Privacidade: um direito fora de moda
BERNARDO SANTORO*
Hoje o Brasil foi surpreendido com a notícia de que o Tribunal Superior Eleitoral decidiu entregar dados pessoais de 141 milhões de brasileiros, de maneira gratuita, para o Serasa, sem justificativa minimamente razoável. Isso se dá em um momento que o mundo inteiro está discutindo o vazamento de dados feito pelo ex-espião americano Edward Snowden, que comprovou a espionagem do governo americano sobre vários outros países.
Já não há mais como os governos argumentarem que se tratam apenas de meta-dados, ou seja, dados que falam sobre dados sem adentrar na privacidade das pessoas. O jornalista que revelou os dados de Snowden alega ter uma carta onde o embaixador americano no Brasil comemora os frutos da espionagem americana em um acordo comercial com o governo brasileiro. Além disso, há muito tempo o site Wikileaks vem denunciando e apresentando documentos que comprovam espionagem americana com fins comerciais.
Em outro artigo, mencionei que era muita hipocrisia da parte do governo brasileiro querer criticar o governo americano por fazer algo que ele próprio, governo brasileiro, faz. E agora se comprova que faz pior, ou seja, não só usa os dados para si mesmo, mas também o repassa para empresas, coisa que até o momento desconheço que o governo americano tenha feito.

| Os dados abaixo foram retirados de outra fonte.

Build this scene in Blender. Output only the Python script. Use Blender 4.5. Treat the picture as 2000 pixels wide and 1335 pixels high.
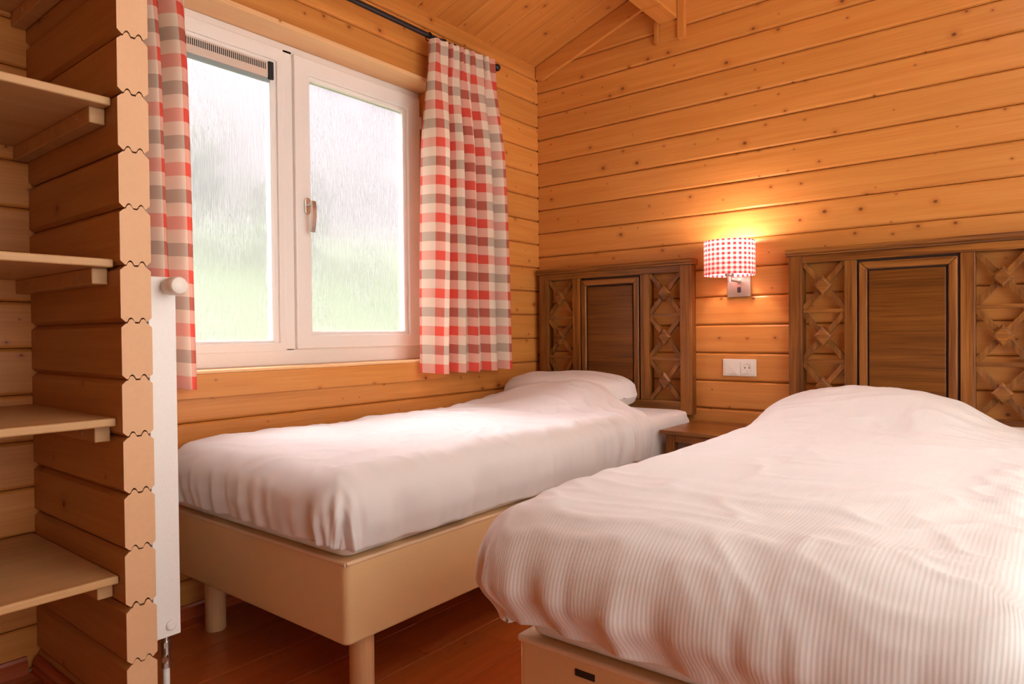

Deve se destacar que essas informações possuem forte valor econômico, portanto, independentemente se é ou não é ético o governo entregar dados dos cidadãos para qualquer um, o conjunto dessas informações pode ser caracterizado como bem público móvel, e como tal, para ser doado (que foi o que ocorreu no caso em tela), deve respeitar a Lei no 8.666/93, que dispõe, no seu art. 17, II, “a”, que doações de bens públicos móveis só podem ocorrer para fins de interesse social, após avaliação de sua oportunidade e conveniência socioeconômica.
Estou curioso para ler a justificativa do parecerista do TSE que permitiu essa doação. Onde será que ele viu interesse público nessa operação?
Com isso, se chega à conclusão de que os governos no mundo inteiro, especialmente o brasileiro, se encontram com extrema inveja do governo americano, por esse ter maior tecnologia de xeretagem que os outros. A famosa frase de Benjamin Franklin, onde ele diz que “aqueles que abrem mão da liberdade essencial por um pouco de segurança temporária não merecem nem liberdade nem segurança”, nunca esteve tão em voga.
Imaginem só a quantidade de informação que o governo brasileiro venderia se tivesse a tecnologia americana de espionagem? Arrisco dizer que o Eike Batista saberia até o que eu jantei ontem.
E, infelizmente, com o aumento da tecnologia, esse processo tende a piorar cada vez mais.